Winkelmann: “Het was een druk jaar: we hebben de naam wel aangepast (van “Quattro” naar “Audi Sport”, nvdr.) maar we werken nog aan de strategie voor het merk en de producten op middellange termijn. Ik kijk met plezier terug op mijn tijd bij Lamborghini, waar heel wat collega’s vrienden geworden zijn. Maar de mensen bij Audi Sport zijn ook gebeten door wat ze doen, en ze kijken vaak op dezelfde manier naar hun auto’s als bij Lamborghini.”

VROOM.be: Welke ervaring neemt u mee van uw 11 jaar bij Lamborghini?

Winkelmann: “Het leiden van een bedrijf. De segmenten van beide merken zijn anders, maar toch grotendeels vergelijkbaar. In beide gevallen moet je een bedrijf opbouwen, de producten goed krijgen en een strategie ontwikkelen. Bij Lamborghini is dat gelukt: het merk bouwt nu auto’s die dagelijks bruikbaar zijn.”

VROOM.be: Welke richting wilt u uit met Audi Sport?

Winkelmann: “Op korte termijn willen we vooral gezien worden als een constructeur van exclusieve en prestigieuze premiumsportwagens. Op de lange termijn kijken we naar elektrische modellen.”

VROOM.be: Hoe ziet u dat concreet?

Winkelmann: “We hebben daar een strategie voor in drie fases. De volgende twee tot drie jaar willen we eerst meer producten op de markt brengen en ons aanbod verruimen tot 16 modellen.
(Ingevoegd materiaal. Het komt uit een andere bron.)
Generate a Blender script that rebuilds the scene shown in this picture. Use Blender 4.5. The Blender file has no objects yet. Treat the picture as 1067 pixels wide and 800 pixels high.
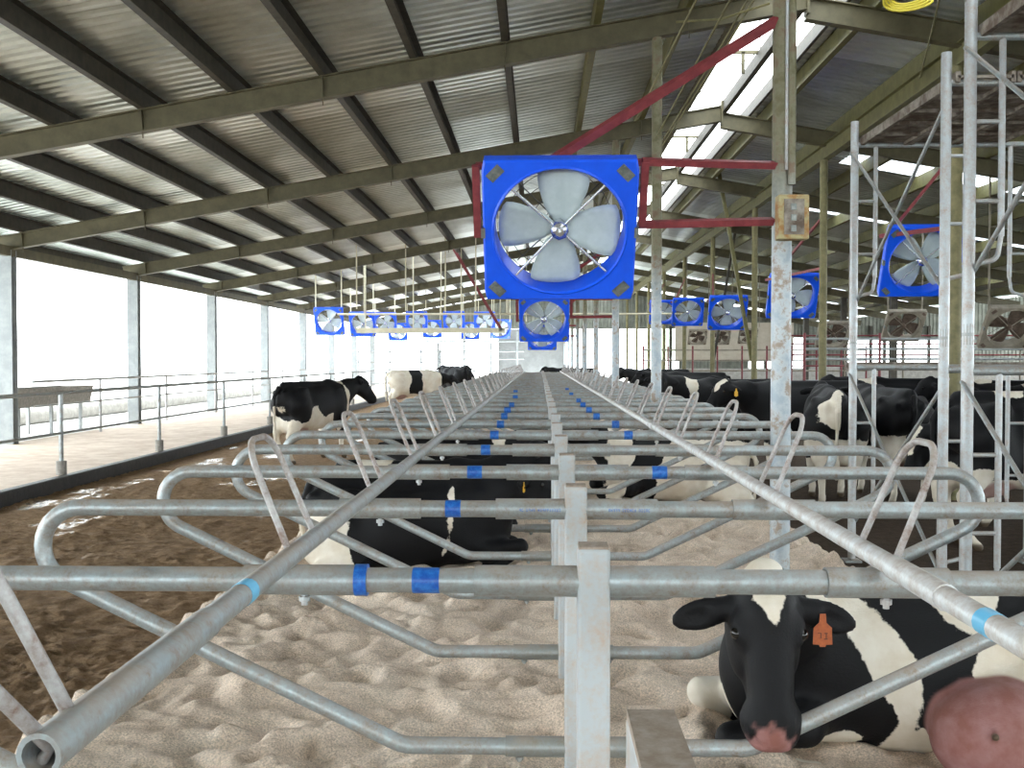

Dit jaar komt er bijvoorbeeld nog de R8 Spyder Plus bij. In een tweede fase, na 2020, willen we elektrisch gaan. Wellicht wordt het een volledig elektrisch model. Onze eerste elektrische Audi Sport verwachten we tegen 2020 of 2021, en dat zal eerder een SUV of een sedan worden. De derde fase volgt vanaf 2025, wanneer batterijtechnologie het toelaat om zoiets in te bouwen in kleinere en lichtere auto’s.”

VROOM.be: Is er vraag van klanten naar RS-versies van Audi-SUV’s?

Winkelmann: “Vast en zeker. De SUV wordt steeds belangrijker voor ons en we moeten dit prestigieuze segment dus ook aanboren. We willen zoveel mogelijk SUV-segmenten en -formaten bedienen, maar alles hangt ervan af hoeveel we in de toekomst kunnen ontwikkelen. Maar er komen zeker meer RS-SUV’s.”

VROOM.be: Nu de nieuwe RS5 ook een turbomotor heeft, is de R8 de enige atmosferische sportwagen bij Audi. Heeft de atmosferische motor nog een toekomst bij Audi Sport?

Winkelmann: “Dat hangt niet zozeer af van het merk maar wel van het product. Je moet elke auto afzonderlijk bekijken en de juiste combinatie kiezen voor het juiste segment. We hebben een geweldige vijfcilinder voor de TT en de RS3, we hebben deze V6 en we hebben de V8 in de RS6 en RS7. De R8 zal nog steeds een atmosferische motor krijgen, maar voor de rest verwacht ik turbo’s voor de toekomst.”

VROOM.be: Wat staat er de komende maanden op het programma?

Winkelmann: “Producten, producten, producten (lacht). We willen auto’s bouwen die wereldwijd verkopen en minder op Europa gericht zijn, maar onze basismodellen niet vergeten. En we willen Audi Sport uitbouwen tot een echt merk met een echt verhaal.”